As such we shall pursue multiple fronts, including strategic litigation on electoral issues. We shall be active on the streets to demand those reforms and also engaging the international community, including Sadc and the AU to be guarantors of free and fair elections.

WZ: Some have claimed that you are working closely with the military; in other words that you are their secret ally, front or useful idiot. What is your comment on that?

NC: I respect and honour our men and women in uniform. I personally have always wanted to be a soldier because I believe that serving in the military is the greatest of all national services. In fact, it is a patriotic act to be in the national army. So I admire our military particularly with regards to their outstanding achievements in the liberation struggle, international assignments and deployments.
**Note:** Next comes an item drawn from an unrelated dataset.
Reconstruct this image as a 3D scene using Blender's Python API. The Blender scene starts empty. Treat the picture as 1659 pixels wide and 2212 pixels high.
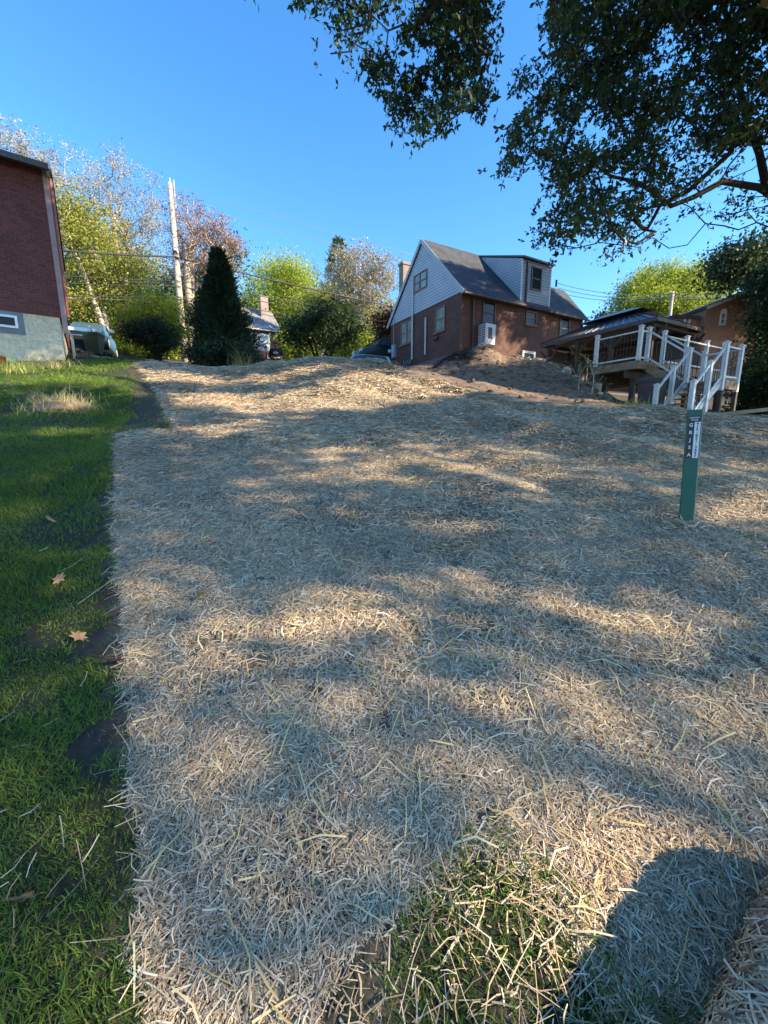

I believe that the bullet brought the ballot, but in our circumstances, the bullet must work hand in glove with the ballot to secure the freedom of the ballot and not undermine it. I hope that very soon I will be working with our military as commander-in-chief to advance our national interest and secure this great and beautiful country, Zimbabwe. The rest is fiction.

WZ: What is the nature of your relationship with President Mnangagwa? Do you engage in any discussions — formal or informal?

NC: I respect him as the current President whom I will soon relate as the former president in the next few months. I have no personal relationship (with him). I only speak to him in formal platforms such as parliament and before in cabinet. I don’t have a special relationship with him outside formal platforms where we transact national business.

WZ: What is nature of your relationship with former president Robert Mugabe? Do you have any plans to meet him?

NC: He is the former President of Zimbabwe and I respect him in that context. There are good things he did and I recognise that. There are also mistakes he made; I hope to correct some of them if or when I come in. In terms of plans to meet him, I hope to meet him at our inauguration in a few months’ time. God bless you and God bless Zimbabwe.